The Visitors' Galleries of the House of Commons provide a view of democracy in action when the benches are filled by opposing MPs (members of Parliament). Debates are formal but raucous, especially during Prime Minister's Questions (PMQs), when any MP can put a question to the nation's leader. Tickets to PMQs are free but highly sought after, so the only way for non–U.K. citizens to gain access is by lining up on the day and hoping for returns or no-shows—expect to wait for up to two hours, with no guarantee of entry. The action starts at noon every Wednesday when Parliament is sitting, and the whole shebang is broadcast live on television. For non-PMQ debates, embassies and high commissions have a quota of tickets available to their citizens, which can help you avoid long lines. The easiest time to get into the Commons is during an evening session—Parliament is still sitting if the top of the Clock Tower is illuminated. There are also visitors galleries for the House of Lords.

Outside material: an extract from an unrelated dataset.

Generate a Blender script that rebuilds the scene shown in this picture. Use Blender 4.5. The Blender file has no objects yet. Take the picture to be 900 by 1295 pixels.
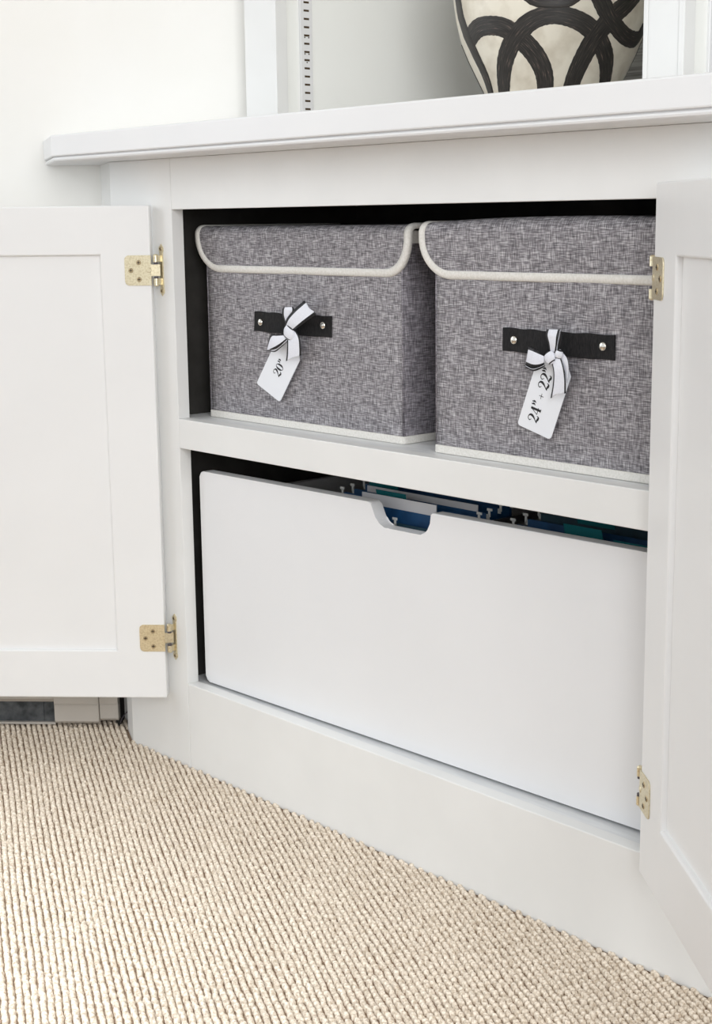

The Clock Tower—renamed Elizabeth Tower in 2012, in honor of Queen Elizabeth II's Diamond Jubilee—was completed in 1858, and contains the 13-ton bell known as Big Ben. At the southwest end of the main Parliament building is the 323-foot-high Victoria Tower. The King uses the Sovereign's Entrance, at its base, when visiting Parliament. 

Engaging guided and audio tours of Parliament are available on Saturday and weekdays when Parliament isn't sitting.

Trafalgar Square

Westminster Fodor's Choice

This is officially the center of London: a plaque on the corner of the Strand and Charing Cross Road marks the spot from which distances on U.K. signposts are measured. (London's actual geographic center is a rather dull bench on the Victoria Embankment.) Medieval kings once kept their aviaries of hawks and falcons here; today the humbler gray pigeons flock en masse to the open spaces around the ornate fountains (feeding them is banned).

The square was designed in 1830 by John Nash, who envisaged a new public space with striking views of the Thames, the Houses of Parliament, and Buckingham Palace. Of those, only Parliament is still clearly visible from the square, but it remains an important spot for open-air concerts, political demonstrations, and national celebrations, such as New Year's Eve. Dominating the square is the 168-foot Nelson's Column, erected as a monument to the great admiral in 1843. Note that the lampposts on the south side, heading down Whitehall, are topped with ships—they all face Portsmouth, home of the British navy. The column is flanked on either side by enormous bronze lions. Climbing them is a very popular photo op, but be extremely careful, as there are no guardrails and it's a long fall onto concrete if you slip. Four plinths border the square; three contain militaristic statues, but one was left empty—it's now used for contemporary art installations, often with a wry and controversial edge. Surprisingly enough, given that this was a square built to honor British military victories, the lawn at the north side, by the National Gallery, contains a statue of George Washington—a gift from the state of Virginia in 1921.

At the southern point of the square is the equestrian statue of Charles I. After the Civil War and the king's execution, Oliver Cromwell, the antiroyalist leader, commissioned a brazier, John Rivett, to melt the statue down. The story goes that Rivett instead merely buried it in his garden. He made a fortune peddling knickknacks wrought, he claimed, from its metal, only to produce the statue miraculously unscathed after the restoration of the monarchy—and then made another fortune reselling it. In 1675 Charles II had it placed where it stands today, near the spot where his father was executed in 1649. Each year, on January 30, the day of the king's death, the Royal Stuart Society lays a wreath at the foot of the statue.